Putusan Mahkamah Konstitusi bersifat final dan mengijkat tidak lain tujuannya adalah  mewujudkan keadilan, kemanfaatan dan  menjamin kepastian hukum.  Dalam kontek Eksistensi Mahkamah Konstitusi yang dibentuk sebagai jawaban atas praktik kesewenang-wenangan terhadap konstitusi yang pernah terjadi di Indonesia. Dalam struktur ketatanegaraan Indonesia tidak ada.satupun lembaga negara ataupun pihak yang memiliki kedudukan hukum mengabaikan putusan Mahkamah Konstitusi apalagi ‘melawannya’ hal tersebut demi menjaga marwah lembaga Mahkamah Konstitusi dan indonesia sebagai negara hukum meskipun dalam putusam tentang syarat calon Presiden menimbulkan polemik, tapi sekali lagi semua pihak mematuhinya.

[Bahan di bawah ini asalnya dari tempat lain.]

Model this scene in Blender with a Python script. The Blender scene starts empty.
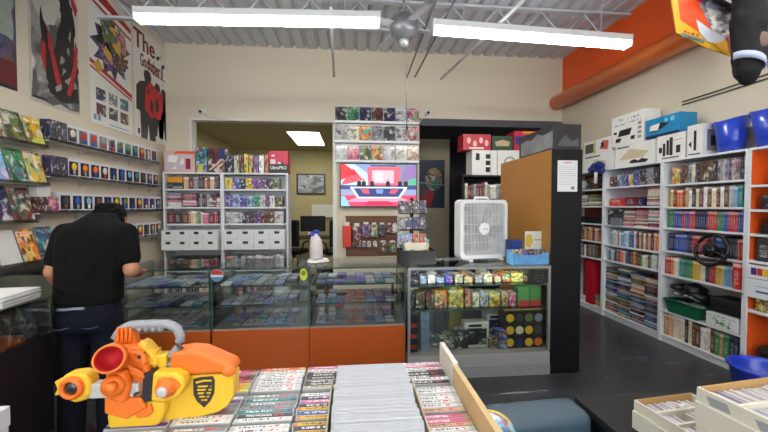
import bpy, bmesh, math, random
from mathutils import Vector, Matrix, Euler
random.seed(7)
C = bpy.context.scene.collection
PI = math.pi
R = math.radians
# ---------------------------------------------------------------- camera
F = 350.0
PSI, PHI = math.atan(32/350.0), R(1.63)
CAM = Vector((0, 0, 1.5))
FWD = Vector((math.sin(PSI)*math.cos(PHI), math.cos(PSI)*math.cos(PHI), -math.sin(PHI)))
RGT = Vector((math.cos(PSI), -math.sin(PSI), 0))
UPV = RGT.cross(FWD)
def ray(px, py): return FWD*F + RGT*(px-384) + UPV*(216-py)
def PY(px, py, Y): d = ray(px, py); return CAM + d*(Y/d.y)
def PX(px, py, X): d = ray(px, py); return CAM + d*(X/d.x)
def PZ(px, py, Z): d = ray(px, py); return CAM + d*((Z-1.5)/d.z)
cam = bpy.data.cameras.new('camera'); cam.sensor_width = 36; cam.lens = F/768*36
co = bpy.data.objects.new('camera', cam); C.objects.link(co)
co.location = CAM; co.rotation_euler = (PI/2-PHI, 0, -PSI); cam.clip_start = .05
sc = bpy.context.scene
sc.camera = co
sc.view_settings.view_transform = 'Standard'; sc.view_settings.look = 'None'
sc.view_settings.gamma = 1; sc.view_settings.use_curve_mapping = False
sc.view_settings.exposure = 0.16
sc.cycles.use_denoising = True
sc.cycles.max_bounces = 8; sc.cycles.transparent_max_bounces = 24
sc.cycles.diffuse_bounces = 4; sc.cycles.glossy_bounces = 3; sc.cycles.caustics_reflective = False; sc.cycles.caustics_refractive = False
sc.cycles.sample_clamp_indirect = 6
w = bpy.data.worlds.new('world'); sc.world = w; w.use_nodes = True
w.node_tree.nodes['Background'].inputs[0].default_value = (.8, .9, 1, 1)
w.node_tree.nodes['Background'].inputs[1].default_value = .05
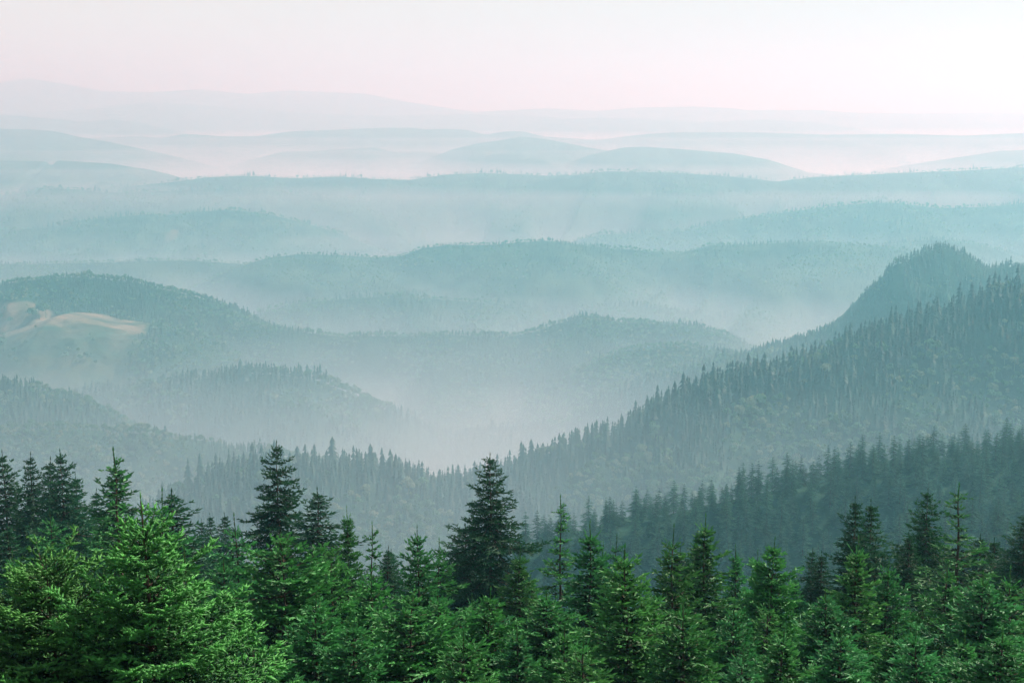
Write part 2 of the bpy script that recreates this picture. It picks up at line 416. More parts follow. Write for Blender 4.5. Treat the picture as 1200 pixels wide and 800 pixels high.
hill('ten_spur', 2700, [(560, 512), (600, 478), (650, 448), (690, 428), (720, 414), (760, 406), (800, 407), (850, 413), (890, 424), (960, 450)],
     m=0.5, spur=.28, spur_w=220, seed=26, rnd=22, smax=800, label='sunlit spur of the broad wooded hill')
hill('mist_low', 2500, [(380, 548), (428, 535), (470, 523), (540, 512), (610, 509), (662, 495), (715, 468), (785, 444), (840, 428), (890, 420), (960, 410)],
     m=0.5, spur=.2, spur_w=200, seed=27, rnd=22, smax=700, label='faint low ridge in the mist behind the long right slope')
hill('mist_left', 2500, [(60, 478), (110, 460), (170, 457), (230, 445), (280, 439), (320, 439), (370, 447), (420, 465), (470, 490), (520, 515), (580, 548)],
     m=0.5, spur=.26, spur_w=200, seed=28, rnd=22, smax=700, label='misty wooded knoll left of the middle')
hill('knob', 2550, [(820, 440), (885, 414), (940, 394), (980, 384), (1000, 368), (1020, 348), (1035, 332), (1044, 316), (1050, 308), (1055, 306), (1062, 309), (1070, 299), (1090, 295), (1110, 294), (1130, 297), (1141, 303), (1150, 311), (1180, 313), (1200, 317), (1320, 332)],
     m=0.70, spur=.42, spur_w=110, seed=29, rnd=8, jag=7, smax=700, label='hill with a steep rocky knob on the right', res=420)
hill('left_low_a', 2150, [(-120, 462), (0, 455), (40, 458), (80, 468), (120, 486), (160, 505), (220, 530)],
     m=0.5, spur=.26, spur_w=150, seed=41, rnd=20, smax=600, label='wooded slope coming in from the left edge')
hill('left_low_b', 1850, [(-120, 515), (0, 508), (60, 502), (100, 505), (180, 511), (240, 523), (300, 532), (350, 539), (400, 544), (480, 560), (560, 590)],
     m=0.45, spur=.26, spur_w=150, seed=42, rnd=20, smax=600, label='mixed wooded slope with pale crowns on the lower left')
hill('long_right', 1600, [(120, 640), (180, 600), (240, 570), (300, 560), (340, 555), (380, 551), (430, 556), (470, 562), (520, 568), (560, 566), (600, 550), (640, 538), (690, 520), (730, 507), (760, 487), (800, 470), (850, 452), (900, 440), (950, 423), (1000, 403), (1050, 387), (1100, 376), (1150, 358), (1200, 346), (1320, 315)],
     m=0.55, slant=0.25, spur=.36, spur_w=170, seed=43, rnd=22, smax=900, label='long wooded slope rising to the right edge', res=360)
hill('mid_right', 760, [(480, 740), (600, 672), (640, 652), (700, 638), (760, 624), (800, 615), (850, 604), (900, 592), (960, 582), (1000, 570), (1040, 563), (1060, 559), (1110, 552), (1150, 552), (1200, 548), (1320, 535)],
     m=0.78, drop=-13, slant=0.12, spur=.2, spur_w=80, seed=44, rnd=14, smax=260, label='near wooded slope on the right in light haze')
hill('mid_right_b', 560, [(880, 760), (960, 700), (1010, 672), (1050, 650), (1080, 642), (1120, 634), (1160, 630), (1200, 622), (1320, 605)],
     m=0.62, slant=0.1, spur=.1, spur_w=60, seed=45, rnd=12, smax=160, label='shoulder of the near slope at the right edge')

# ---------------------------------------------------------------- spruce builder
def norm(a):
    return a / np.maximum(np.linalg.norm(a, axis=-1, keepdims=True), 1e-9)
def twig_mesh(B, D, L, W, T, rng, brush=False, needles=8):
    """needle-covered twigs: crossed lance-shaped blades, or (brush) a three-sided core with splayed needles"""
    n = len(B)
    up = np.tile(np.array([[0.0, 0.0, 1.0]]), (n, 1)) + rng.normal(0, .35, (n, 3))
    S = norm(np.cross(D, up)); U = norm(np.cross(S, D))
    L = L[:, None]; W = W[:, None]
    if not brush:
        P = [B, B + D * L * .45 + S * W * .5, B + D * L, B + D * L * .45 - S * W * .5,
             B + D * L * .4 + U * W * .45, B + D * L * .4 - U * W * .45]
        V = np.stack(P, 1).reshape(-1, 3)
        F = np.array([[0, 1, 2], [0, 2, 3], [0, 4, 2], [0, 2, 5]])
        k = 6
    else:
        c = []
        for a in range(3):
            ca, sa = math.cos(a * 2.094), math.sin(a * 2.094)
            c.append(B + D * L * .25 + (S * ca + U * sa) * W * .38)
        P = [B] + c + [B + D * L]
        F = [[0, 2, 1], [0, 3, 2], [0, 1, 3], [1, 2, 4], [2, 3, 4], [3, 1, 4]]
        k = 5
        for j in range(needles):
            t = .06 + .88 * (j + rng.random((n, 1)) * .6) / needles
            a = rng.random((n, 1)) * 6.283
            rad = S * np.cos(a) + U * np.sin(a) * .8
            o = B + D * L * t
            nd = norm(D * .75 + rad)
            ln = W * (.66 - .2 * t)
            sd_ = norm(np.cross(nd, rad + D * .3)) * W * .15
            P += [o - sd_, o + sd_, o + nd * ln]
            F.append([k, k + 1, k + 2]); k += 3
        V = np.stack(P, 1).reshape(-1, 3)
        F = np.array(F)
    Fc = (F[None] + (np.arange(n) * k)[:, None, None]).reshape(-1, 3)
    tint = np.repeat(T, k)
    return V, Fc, tint
def tube(path, rad, sides=6):
    path = np.array(path, float); rad = np.array(rad, float); n = len(path)
    d = norm(np.gradient(path, axis=0))
    ref = np.array([[0.02, 1.0, 0.03]]) if abs(d[0][2]) > .8 else np.array([[0.0, 0, 1]])
    s = norm(np.cross(d, np.tile(ref, (n, 1)))); u = np.cross(s, d)
    a = np.arange(sides) * 2 * math.pi / sides
    V = (path[:, None] + rad[:, None, None] * (s[:, None] * np.cos(a)[None, :, None] + u[:, None] * np.sin(a)[None, :, None])).reshape(-1, 3)
    F = []
    for i in range(n - 1):
        for j in range(sides):
            p, q = i * sides + j, i * sides + (j + 1) % sides
            F += [[p, q, q + sides], [p, q + sides, p + sides]]
    return V, np.array(F)
def join(parts):
    Vs, Fs, Ts, o = [], [], [], 0
    for p in parts:
        Vs.append(p[0]); Fs.append(p[1] + o); o += len(p[0])
        Ts.append(p[2] if len(p) > 2 else np.zeros(len(p[0])))
    return np.concatenate(Vs), np.concatenate(Fs), np.concatenate(Ts)

def spruce(name, Ht, k, p, Rmax, whorl, nb, ts, seed, mat, brush=False, detail=None, up=42, low=-14, gap=0.0, leader=0.5,
           curl=14, lean=0.0, ragged=.16, needles=8, bare=None, wood=True, lat=.42, wf=1.0):
    """returns dict of meshes: trunk, branches (wood), crown (needles), leader_shoot"""
    rng = np.random.default_rng(seed)
    B, D, L, W, T = [], [], [], [], []
    def put(b, d, l, w, t):
        B.append(b); D.append(norm(d)); L.append(l); W.append(w); T.append(t)
    woods = []
    tx = lambda z: np.array([lean * Ht * math.sin(z / Ht * 2.2) + .04 * math.sin(z * 1.3 + seed), .04 * math.cos(z * 1.1 + seed), z])
    d = leader * .9
    detail = detail or Ht
    while d < Ht * .88:
        deep = d > detail
        tsl = ts * (2.0 if deep else 1.0)
        n = nb + (rng.random() < .4) + (0 if d > 1.2 * ts else -1)
        a0 = rng.random() * 6.28
        sect = rng.normal(0, ragged * .7)
        for b in range(int(n)):
            inter = rng.random() < .3
            dd = d + (rng.uniform(-.5, .5) * whorl if inter else rng.normal(0, .05) * whorl)
            if dd < leader * .6: dd = leader * .6
            if rng.random() < gap: continue
            az = a0 + b * 6.283 / n + rng.normal(0, .22)
            Lb = min(k * dd ** p, Rmax) * (1 + rng.normal(0, ragged) + sect * .5) * (.62 if inter else 1)
            if bare and bare[0] < dd < bare[1]: Lb *= .35
            Lb = max(Lb, .06 * ts)
            tw = min(1.0, max(.32, .25 + dd / (1.3 * ts)))
            e = low + (up - low) * math.exp(-dd / (2.2 + .08 * Ht))
            e = R(e + rng.normal(0, 6))
            m = 6
            s = np.linspace(0, 1, m)
            ee = e + R(curl) * (s - .35) * 1.4
            hd = np.array([math.cos(az), math.sin(az), 0.])
            seg = Lb / (m - 1)
            pts = [tx(Ht - dd)]
            for i in range(m - 1):
                pts.append(pts[-1] + seg * (hd * math.cos(ee[i]) + np.array([0, 0, math.sin(ee[i])])))
            pts = np.array(pts)
            if wood and not deep:
                woods.append(tube(pts, np.linspace(.010 + .006 * Lb, .003, m) * (1 + .35 * (ts - 1)), 3))
            side = np.array([-math.sin(az), math.cos(az), 0.])
            # laterals along the branch
            sp = .15 * tsl
            nl = max(2, int(Lb / sp))
            fr = (np.arange(nl) + rng.random(nl) * .7) / nl
            fr = np.clip(.10 + .90 * fr, 0, 1)
            for sgn in (-1, 1):
                pos = np.stack([np.interp(fr, s, pts[:, c]) for c in range(3)], 1)
                bd = norm(np.stack([np.interp(fr, s, np.gradient(pts[:, c])) for c in range(3)], 1))
                ang = R(50) + rng.normal(0, .16, nl)
                ll = (lat * Lb * (1 - fr) ** .75 * (.55 + .45 * np.sqrt(fr)) + .10 * tsl) * (1 + rng.normal(0, .22, nl))
                ll = np.clip(ll, .08 * tsl * tw, .95 * max(1, ts / 2.2))
                ld = norm(bd * np.cos(ang)[:, None] + sgn * side * np.sin(ang)[:, None] + np.array([0, 0, 1.]) * rng.normal(.02, .14, (nl, 1)))
                # the lateral itself as a chain of twigs
                nseg = int(max(1, min(5, math.ceil(ll.max() / (.20 * tsl)))))
                for q in range(nseg):
                    ok = ll > q * .17 * tsl
                    if not ok.any(): break
                    o = pos + ld * (q * .17 * tsl)
                    o = o + np.array([0, 0, -1.]) * (.05 * (q * .17 * tsl) ** 2)
                    rem = ll - q * .17 * tsl
                    tl = np.minimum(rem + .03, .22 * tsl)
                    tip = np.clip(1 - (rem - tl) / (.3 * tsl), 0, 1) * (.35 + .65 * fr)
                    put(o[ok], ld[ok], tl[ok] * (.3 + .7 * tw), np.full(ok.sum(), .066 * wf) * ts ** .75 * (2 if deep else 1), np.clip(tip[ok] * (.75 + .25 * rng.random(ok.sum())), 0, 1))
                    # sub twigs
                    for sg in (-1, 1):
                        keep = ok & (rem > .05) & (rng.random(nl) < (.9 if not deep else .5))
                        if not keep.any(): continue
                        f2 = rng.random(keep.sum()) * .8 + .1
                        o2 = o[keep] + ld[keep] * (f2 * tl[keep])[:, None]
                        sd2 = norm(np.cross(ld[keep], np.array([0, 0, 1.])))
                        d2 = norm(ld[keep] * .72 + sg * sd2 * .65 + np.array([0, 0, 1.]) * rng.normal(.02, .28, (keep.sum(), 1)))
                        l2 = (.10 + .07 * rng.random(keep.sum())) * tsl * tw
                        put(o2, d2, l2, np.full(keep.sum(), .062 * wf) * ts ** .75 * (2 if deep else 1), np.clip(tip[keep] * .8 + .15 * rng.random(keep.sum()), 0, 1))
            # the branch axis
            na = max(2, int(Lb / (.16 * tsl)))
            fa = np.linspace(.12, .97, na)
            pos = np.stack([np.interp(fa, s, pts[:, c]) for c in range(3)], 1)
            bd = norm(np.stack([np.interp(fa, s, np.gradient(pts[:, c])) for c in range(3)], 1))
            put(pos, bd, np.full(na, .20 * tsl * tw), np.full(na, .066 * wf) * ts ** .75, np.clip(fa ** 2, 0, 1))
            pos = pos + rng.normal(0, .01, pos.shape)
            put(pos, norm(bd * .8 + np.array([0, 0, 1.]) * .7 + side * rng.normal(0, .3, (na, 1))), np.full(na, .12 * tsl * tw), np.full(na, .062 * wf) * ts ** .75, np.clip(fa ** 2, 0, 1))
        d += whorl * (1 + rng.normal(0, .12)) * (1.25 if deep else 1)
    out = {}
    V, Fc, tn = twig_mesh(np.concatenate(B), np.concatenate(D), np.concatenate(L), np.concatenate(W), np.concatenate(T), rng, brush, needles)
    out['crown'] = np_mesh(name + '_crown', V, Fc, 3, mat, False, tn)
    zz = np.linspace(0, Ht - .15, 14)
    rr = (Ht - zz) / Ht * (.012 * Ht) + .008
    out['trunk'] = np_mesh(name + '_trunk', *tube([tx(z) for z in zz], rr, 7), 3, M_BARK, True)
    if woods:
        Vw, Fw, _ = join(woods)
        out['branches'] = np_mesh(name + '_branches', Vw, Fw, 3, M_BARK, True)
    # leader: upright needle-covered shoot with a ring of side shoots
    b, dr, ln, wd, tt = [], [], [], [], []
    nseg = max(3, int(leader / (.10 * ts)))
    for i in range(nseg):
        z = Ht - leader + leader * i / nseg
        b.append(tx(z)); dr.append(np.array([rng.normal(0, .04), rng.normal(0, .04), 1])); ln.append(leader / nseg * 1.5); wd.append(.05 * ts ** .75); tt.append(.55)
    for j in range(5 if ts < 4 else 0):
        a = j * 1.2566 + rng.normal(0, .2)
        l_ = leader * rng.uniform(.35, .6) * (1 if ts < 2 else .55)
        o = tx(Ht - leader * rng.uniform(.82, .98))
        dd_ = norm(np.array([math.cos(a), math.sin(a), rng.uniform(.9, 1.6)]))
        for i in range(3):
            b.append(o + dd_ * l_ * i / 3); dr.append(dd_); ln.append(l_ / 3 * 1.4); wd.append(.045 * ts ** .75); tt.append(.8)
    V, Fc, tn = twig_mesh(np.array(b), norm(np.array(dr)), np.array(ln), np.array(wd), np.array(tt), rng, brush, needles)
    Vs, Fs = tube([tx(z) for z in np.linspace(Ht - leader * 1.1, Ht - .02, 4)], [.014 * ts ** .5, .010 * ts ** .5, .008 * ts ** .5, .003], 4)
    V, Fc, tn = join([(V, Fc, tn), (Vs, Fs, np.full(len(Vs), .3))])
    out['leader_shoot'] = np_mesh(name + '_leader', V, Fc, 3, mat, False, tn)
    out['H'] = Ht
    out['tris'] = sum(len(v.polygons) for k_, v in out.items() if hasattr(v, 'polygons'))
    return out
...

Hal berbeda ketika Mahkamah Konstitusi memutus dua  perkara konstitusi yaitu  nomor 60/PUU-XX Ii/2024 dan nomor 70/ PUU-XII/2024  tanggal 20 Agustus tentang Undang-undang pemilihan kepala daerah karena putusannya dianggap tidak ‘menguntungkan’ salah satu pihak dan tidak nyaman dengan putusan tersebut muncul inkonsistensi.dengan adanya gejala penyimpangan terhadap negara demokrasi konstitusional dengan memperlihatkan arogansi kekuasan yang secara terbuka menggunakan cabang kekuasaan lain yaitu Pemerintah  dan  DPR untuk mengabaikan dari dua  putusan Mahkamah konstitusi tersebut. Apa.yang dilakukan oleh DPR dan Pemerintah secara.prosedural patut dipertanyakan.

Secara kilat ‘tangan kekuasan’ melalui lembaga-lambaga negara menggunakan kewenangannya untuk membahas dan mempersoalkan tentang putusan mahamah konstitusi dan sudah bisa dilihat arah dan produknya mempertentangkan dengan dua putusan MK tersebut. Hal tersebut tentunya memancing reaksi publik terutama kalangan intelektual.dan penggiat demokrasi karena sudah keluar dari nalar dan kaidah negara demokrasi konstitusional.